#### PROBLEM STATEMENT:
Find each line with the word "scene" and say how many there are, nothing else.

#### ENTRIES PROVIDED:
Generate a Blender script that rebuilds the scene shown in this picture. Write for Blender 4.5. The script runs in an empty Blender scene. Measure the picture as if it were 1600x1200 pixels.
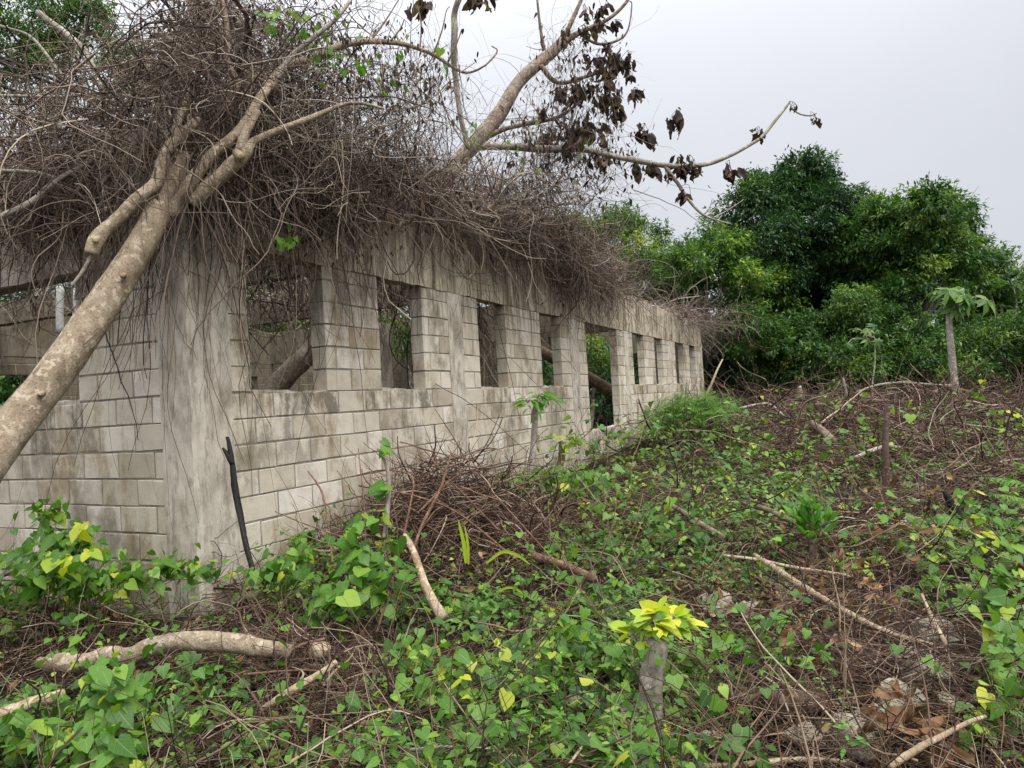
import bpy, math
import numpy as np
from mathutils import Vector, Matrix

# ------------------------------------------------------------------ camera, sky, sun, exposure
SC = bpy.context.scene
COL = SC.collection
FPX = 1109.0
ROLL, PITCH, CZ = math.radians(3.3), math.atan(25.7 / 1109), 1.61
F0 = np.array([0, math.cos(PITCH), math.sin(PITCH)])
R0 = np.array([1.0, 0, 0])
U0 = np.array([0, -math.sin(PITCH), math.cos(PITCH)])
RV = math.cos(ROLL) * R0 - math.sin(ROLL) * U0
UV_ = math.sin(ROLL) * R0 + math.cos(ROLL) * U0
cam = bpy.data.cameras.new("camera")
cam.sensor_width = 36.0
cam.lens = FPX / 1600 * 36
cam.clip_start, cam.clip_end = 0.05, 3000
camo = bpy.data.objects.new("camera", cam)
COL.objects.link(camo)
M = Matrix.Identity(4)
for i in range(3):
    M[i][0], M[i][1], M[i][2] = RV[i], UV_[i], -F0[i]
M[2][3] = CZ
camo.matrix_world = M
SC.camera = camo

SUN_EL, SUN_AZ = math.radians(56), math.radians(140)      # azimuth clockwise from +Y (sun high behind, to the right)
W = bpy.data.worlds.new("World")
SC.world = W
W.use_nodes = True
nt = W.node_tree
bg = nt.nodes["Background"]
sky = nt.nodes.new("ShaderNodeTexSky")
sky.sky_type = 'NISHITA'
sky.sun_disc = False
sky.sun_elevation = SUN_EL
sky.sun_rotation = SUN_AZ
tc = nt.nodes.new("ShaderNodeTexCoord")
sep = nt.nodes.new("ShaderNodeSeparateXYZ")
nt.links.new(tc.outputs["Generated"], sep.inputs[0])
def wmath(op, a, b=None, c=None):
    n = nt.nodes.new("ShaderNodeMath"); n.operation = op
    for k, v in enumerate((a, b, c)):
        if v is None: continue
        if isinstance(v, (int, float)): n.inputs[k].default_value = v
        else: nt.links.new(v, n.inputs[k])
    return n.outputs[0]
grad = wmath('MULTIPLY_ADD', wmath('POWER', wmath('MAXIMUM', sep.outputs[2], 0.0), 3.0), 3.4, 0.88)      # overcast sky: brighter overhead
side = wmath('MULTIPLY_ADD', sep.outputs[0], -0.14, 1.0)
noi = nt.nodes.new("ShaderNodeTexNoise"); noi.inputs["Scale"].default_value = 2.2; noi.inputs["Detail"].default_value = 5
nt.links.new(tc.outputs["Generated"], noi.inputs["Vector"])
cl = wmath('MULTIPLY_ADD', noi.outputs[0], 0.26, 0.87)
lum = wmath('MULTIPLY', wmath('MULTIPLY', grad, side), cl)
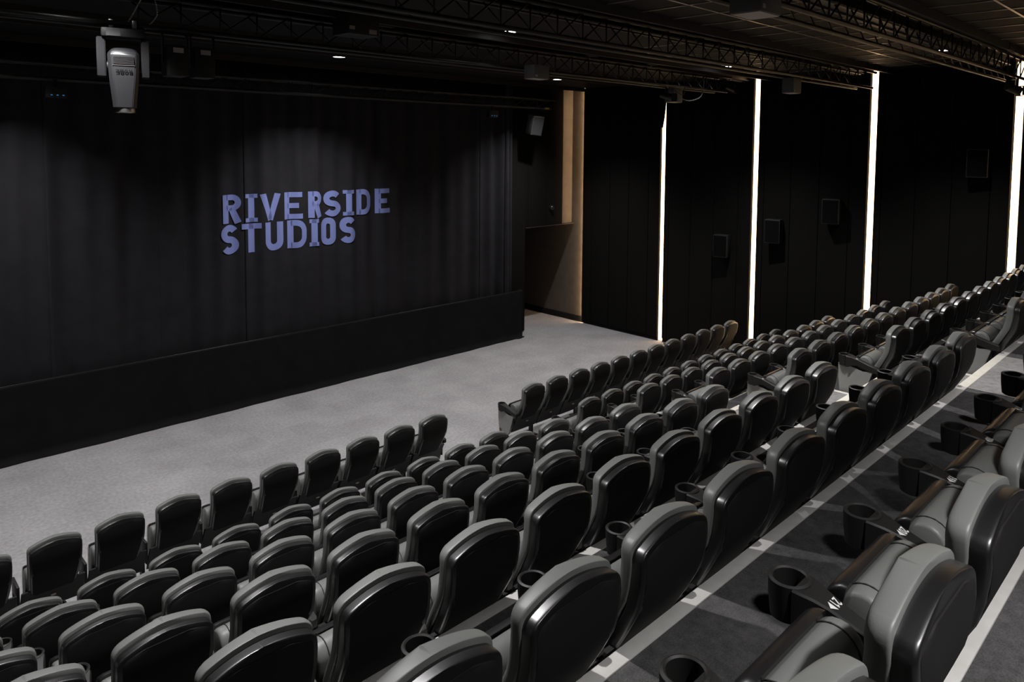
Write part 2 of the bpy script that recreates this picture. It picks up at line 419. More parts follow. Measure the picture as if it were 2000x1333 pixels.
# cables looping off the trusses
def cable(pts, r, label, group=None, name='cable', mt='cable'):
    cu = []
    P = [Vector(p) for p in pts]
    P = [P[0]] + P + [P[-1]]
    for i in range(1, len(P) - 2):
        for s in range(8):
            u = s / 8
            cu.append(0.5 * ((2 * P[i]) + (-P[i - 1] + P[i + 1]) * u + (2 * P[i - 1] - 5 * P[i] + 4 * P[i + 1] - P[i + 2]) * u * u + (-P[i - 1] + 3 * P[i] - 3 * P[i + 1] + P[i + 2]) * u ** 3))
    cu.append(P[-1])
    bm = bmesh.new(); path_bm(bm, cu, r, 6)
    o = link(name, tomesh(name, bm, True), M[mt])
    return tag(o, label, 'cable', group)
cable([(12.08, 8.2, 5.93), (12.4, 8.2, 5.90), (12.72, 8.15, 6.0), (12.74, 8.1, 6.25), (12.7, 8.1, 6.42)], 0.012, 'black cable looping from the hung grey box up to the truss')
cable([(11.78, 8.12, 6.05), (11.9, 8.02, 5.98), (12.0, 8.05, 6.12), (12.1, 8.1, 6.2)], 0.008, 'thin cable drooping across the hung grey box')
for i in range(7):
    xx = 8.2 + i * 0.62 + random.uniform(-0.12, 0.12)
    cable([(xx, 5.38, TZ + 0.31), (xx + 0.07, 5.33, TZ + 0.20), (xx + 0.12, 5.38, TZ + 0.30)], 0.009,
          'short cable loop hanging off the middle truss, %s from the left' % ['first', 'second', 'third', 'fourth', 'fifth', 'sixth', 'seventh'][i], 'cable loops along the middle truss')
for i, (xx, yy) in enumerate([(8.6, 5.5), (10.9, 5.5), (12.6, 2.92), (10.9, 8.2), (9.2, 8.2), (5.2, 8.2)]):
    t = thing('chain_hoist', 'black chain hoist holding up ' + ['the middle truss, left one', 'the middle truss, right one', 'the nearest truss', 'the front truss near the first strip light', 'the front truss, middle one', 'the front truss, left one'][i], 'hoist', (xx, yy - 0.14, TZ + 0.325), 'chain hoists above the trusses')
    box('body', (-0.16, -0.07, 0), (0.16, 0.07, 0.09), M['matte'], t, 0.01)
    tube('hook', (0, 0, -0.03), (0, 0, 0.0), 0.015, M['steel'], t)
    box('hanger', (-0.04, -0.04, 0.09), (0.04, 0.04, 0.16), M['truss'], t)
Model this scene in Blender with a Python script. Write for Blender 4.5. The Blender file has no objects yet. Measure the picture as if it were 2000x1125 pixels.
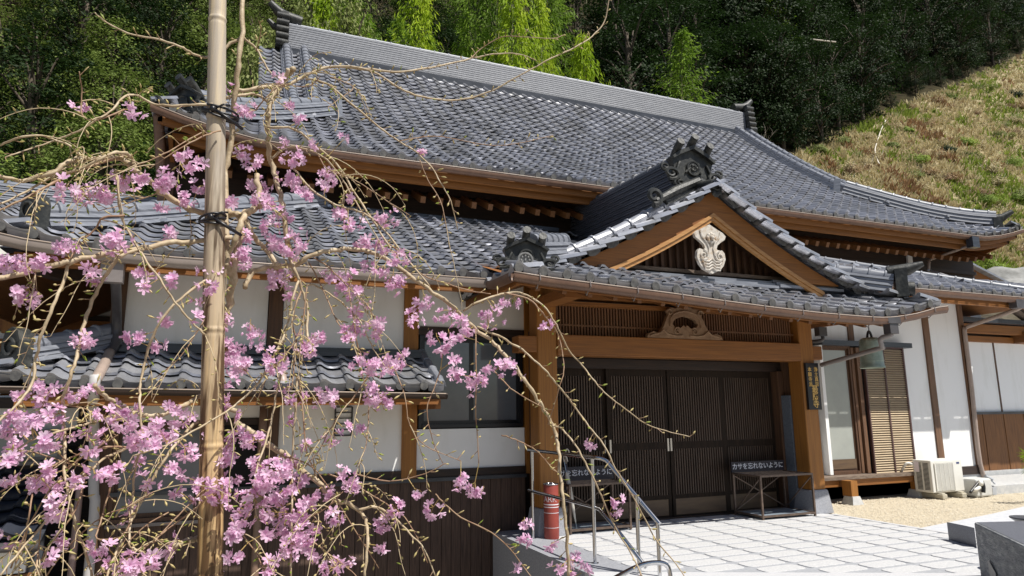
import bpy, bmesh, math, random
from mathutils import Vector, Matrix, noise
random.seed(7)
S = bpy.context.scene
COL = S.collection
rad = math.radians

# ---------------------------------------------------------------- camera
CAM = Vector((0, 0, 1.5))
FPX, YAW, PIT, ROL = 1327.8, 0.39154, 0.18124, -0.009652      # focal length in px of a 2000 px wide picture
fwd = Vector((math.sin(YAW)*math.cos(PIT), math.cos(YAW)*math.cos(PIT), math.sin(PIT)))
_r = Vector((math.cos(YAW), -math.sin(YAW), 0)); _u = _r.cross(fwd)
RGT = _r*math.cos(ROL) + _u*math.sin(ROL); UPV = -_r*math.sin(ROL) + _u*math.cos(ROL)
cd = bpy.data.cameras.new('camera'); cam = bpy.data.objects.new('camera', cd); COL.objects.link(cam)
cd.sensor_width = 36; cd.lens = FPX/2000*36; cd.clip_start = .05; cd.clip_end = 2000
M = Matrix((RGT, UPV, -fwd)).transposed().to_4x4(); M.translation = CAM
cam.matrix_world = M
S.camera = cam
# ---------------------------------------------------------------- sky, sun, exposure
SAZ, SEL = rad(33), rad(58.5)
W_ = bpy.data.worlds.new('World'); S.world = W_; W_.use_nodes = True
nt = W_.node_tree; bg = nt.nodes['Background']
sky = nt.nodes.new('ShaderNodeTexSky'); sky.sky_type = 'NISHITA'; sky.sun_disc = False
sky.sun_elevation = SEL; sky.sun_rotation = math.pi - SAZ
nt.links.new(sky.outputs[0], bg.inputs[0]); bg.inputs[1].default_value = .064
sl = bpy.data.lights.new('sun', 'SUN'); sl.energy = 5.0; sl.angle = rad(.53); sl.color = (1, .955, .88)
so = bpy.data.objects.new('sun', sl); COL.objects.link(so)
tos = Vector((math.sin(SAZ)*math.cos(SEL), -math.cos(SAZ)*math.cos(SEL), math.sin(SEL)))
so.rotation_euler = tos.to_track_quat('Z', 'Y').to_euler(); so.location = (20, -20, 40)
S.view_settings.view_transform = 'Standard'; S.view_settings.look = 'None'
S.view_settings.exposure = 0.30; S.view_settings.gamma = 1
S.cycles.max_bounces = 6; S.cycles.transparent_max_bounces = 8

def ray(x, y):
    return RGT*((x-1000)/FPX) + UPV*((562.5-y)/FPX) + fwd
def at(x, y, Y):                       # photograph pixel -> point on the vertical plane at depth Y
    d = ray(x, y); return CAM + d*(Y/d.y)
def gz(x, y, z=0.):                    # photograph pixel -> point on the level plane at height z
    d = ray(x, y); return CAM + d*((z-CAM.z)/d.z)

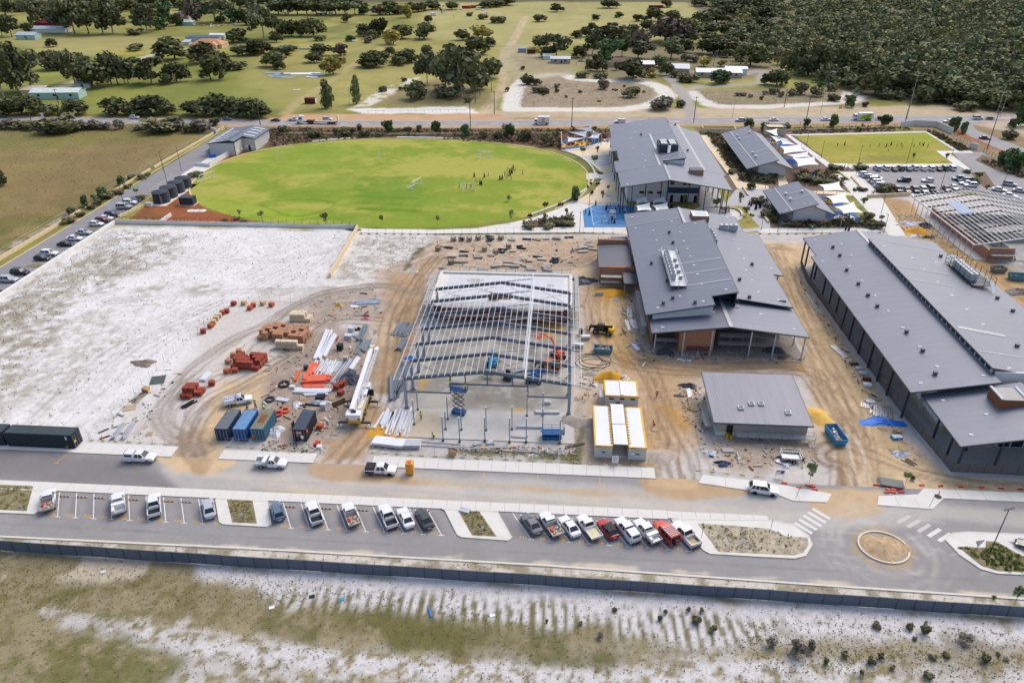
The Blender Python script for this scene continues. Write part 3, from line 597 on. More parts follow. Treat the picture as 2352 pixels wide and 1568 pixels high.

#### FINAL RESULT:
5